The Mudcat Café TM
Thread #99963 Message #2001007
Posted By: Grab
19-Mar-07 - 09:27 AM
Thread Name: It isn't 'Folk', but what is it we do?
Subject: RE: It isn't 'Folk', but what is it we do?
What name might we use to encompass the music that we like, to avoid the divisiveness of accurate use of other terms?
I'm with Little Robyn. The problem seems to me to be that some lovers of traditional folk music want to say "what we do is folk, therefore what you do isn't, regardless of what you call it". Even Richard's first post on the thread fell into this trap.
Think of it another way. 100 years ago, what was considered "traditional"? Kipling's verses put to music certainly wouldn't have been - some of them would only just have been published, and even "Mandalay" had only been around for 17 years. But you could go to any folk club you liked today, no matter how restrictive their limits on what you played, and your choice would be soundly approved of as being in the tradition.
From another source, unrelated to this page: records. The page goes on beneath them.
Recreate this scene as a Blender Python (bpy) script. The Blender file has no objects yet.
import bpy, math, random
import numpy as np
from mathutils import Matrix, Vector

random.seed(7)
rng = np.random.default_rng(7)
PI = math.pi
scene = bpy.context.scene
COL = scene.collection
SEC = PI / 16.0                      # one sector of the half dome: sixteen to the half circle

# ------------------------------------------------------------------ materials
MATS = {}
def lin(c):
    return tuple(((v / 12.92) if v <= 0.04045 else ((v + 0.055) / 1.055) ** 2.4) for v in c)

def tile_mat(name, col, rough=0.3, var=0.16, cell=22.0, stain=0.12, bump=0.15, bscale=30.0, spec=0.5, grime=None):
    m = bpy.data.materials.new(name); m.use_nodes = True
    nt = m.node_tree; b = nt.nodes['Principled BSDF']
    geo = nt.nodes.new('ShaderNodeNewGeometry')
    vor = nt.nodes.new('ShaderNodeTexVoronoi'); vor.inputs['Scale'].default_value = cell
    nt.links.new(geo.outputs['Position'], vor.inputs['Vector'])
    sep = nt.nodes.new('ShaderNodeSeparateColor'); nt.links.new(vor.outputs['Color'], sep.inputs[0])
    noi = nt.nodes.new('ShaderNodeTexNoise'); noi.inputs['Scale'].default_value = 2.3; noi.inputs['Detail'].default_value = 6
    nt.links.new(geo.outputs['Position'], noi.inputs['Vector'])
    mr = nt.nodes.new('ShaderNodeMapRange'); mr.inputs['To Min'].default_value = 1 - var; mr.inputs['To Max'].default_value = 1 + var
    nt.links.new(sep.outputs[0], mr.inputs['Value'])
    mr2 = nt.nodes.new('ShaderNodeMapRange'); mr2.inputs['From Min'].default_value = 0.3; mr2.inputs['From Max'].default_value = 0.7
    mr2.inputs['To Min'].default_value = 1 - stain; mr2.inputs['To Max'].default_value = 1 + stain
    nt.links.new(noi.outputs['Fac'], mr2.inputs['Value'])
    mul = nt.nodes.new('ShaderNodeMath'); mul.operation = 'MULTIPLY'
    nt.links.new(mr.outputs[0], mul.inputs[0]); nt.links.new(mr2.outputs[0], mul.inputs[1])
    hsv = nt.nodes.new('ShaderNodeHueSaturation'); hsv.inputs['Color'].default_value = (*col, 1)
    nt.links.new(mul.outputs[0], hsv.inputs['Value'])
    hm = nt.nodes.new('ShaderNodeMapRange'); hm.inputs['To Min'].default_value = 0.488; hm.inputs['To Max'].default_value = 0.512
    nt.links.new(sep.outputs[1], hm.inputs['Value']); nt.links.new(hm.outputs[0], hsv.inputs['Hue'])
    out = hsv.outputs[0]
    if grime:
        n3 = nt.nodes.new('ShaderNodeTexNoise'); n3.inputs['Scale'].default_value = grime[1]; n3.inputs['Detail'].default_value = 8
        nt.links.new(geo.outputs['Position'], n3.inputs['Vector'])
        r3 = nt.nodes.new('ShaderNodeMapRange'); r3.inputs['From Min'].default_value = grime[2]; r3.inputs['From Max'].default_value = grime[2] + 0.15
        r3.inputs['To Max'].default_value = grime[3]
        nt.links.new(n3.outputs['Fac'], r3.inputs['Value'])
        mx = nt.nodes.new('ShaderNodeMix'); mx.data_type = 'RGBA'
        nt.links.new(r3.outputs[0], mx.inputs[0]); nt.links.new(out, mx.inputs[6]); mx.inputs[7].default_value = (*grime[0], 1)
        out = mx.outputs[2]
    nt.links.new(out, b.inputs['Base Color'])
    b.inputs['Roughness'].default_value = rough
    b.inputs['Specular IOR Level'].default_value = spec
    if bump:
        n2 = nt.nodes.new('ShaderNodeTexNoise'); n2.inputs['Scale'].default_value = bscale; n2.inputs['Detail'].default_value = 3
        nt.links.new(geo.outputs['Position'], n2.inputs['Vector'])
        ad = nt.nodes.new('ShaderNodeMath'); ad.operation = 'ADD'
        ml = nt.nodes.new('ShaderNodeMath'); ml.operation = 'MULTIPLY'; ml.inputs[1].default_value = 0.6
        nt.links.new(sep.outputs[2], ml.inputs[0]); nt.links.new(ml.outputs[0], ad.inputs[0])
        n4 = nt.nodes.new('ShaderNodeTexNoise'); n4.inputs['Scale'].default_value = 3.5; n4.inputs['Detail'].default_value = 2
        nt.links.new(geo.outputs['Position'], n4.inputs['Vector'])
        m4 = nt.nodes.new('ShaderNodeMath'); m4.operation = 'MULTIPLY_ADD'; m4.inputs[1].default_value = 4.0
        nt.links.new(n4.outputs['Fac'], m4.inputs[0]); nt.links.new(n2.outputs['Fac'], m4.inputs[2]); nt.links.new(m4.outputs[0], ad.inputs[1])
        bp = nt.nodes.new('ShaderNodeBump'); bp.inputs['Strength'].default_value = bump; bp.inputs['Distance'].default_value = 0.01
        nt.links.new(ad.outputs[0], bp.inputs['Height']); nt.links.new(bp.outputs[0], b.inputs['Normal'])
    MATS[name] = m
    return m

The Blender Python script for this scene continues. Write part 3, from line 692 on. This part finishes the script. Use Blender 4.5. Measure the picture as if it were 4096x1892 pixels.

So how's about calling the two groups of material "traditional folk" and "new folk" (or "modern folk" or whatever)? Then see that given a little time, songs in the latter category may be added to the former category if they've stood the test of time. "Modern folk" doesn't just mean your whiny 17-year-old singer-songwriter or rocked-up groups like Show of Hands; it also covers highly-respected artists who write/wrote within the tradition, like Cyril Tawny, Eric Bogle and Dick Gaughan.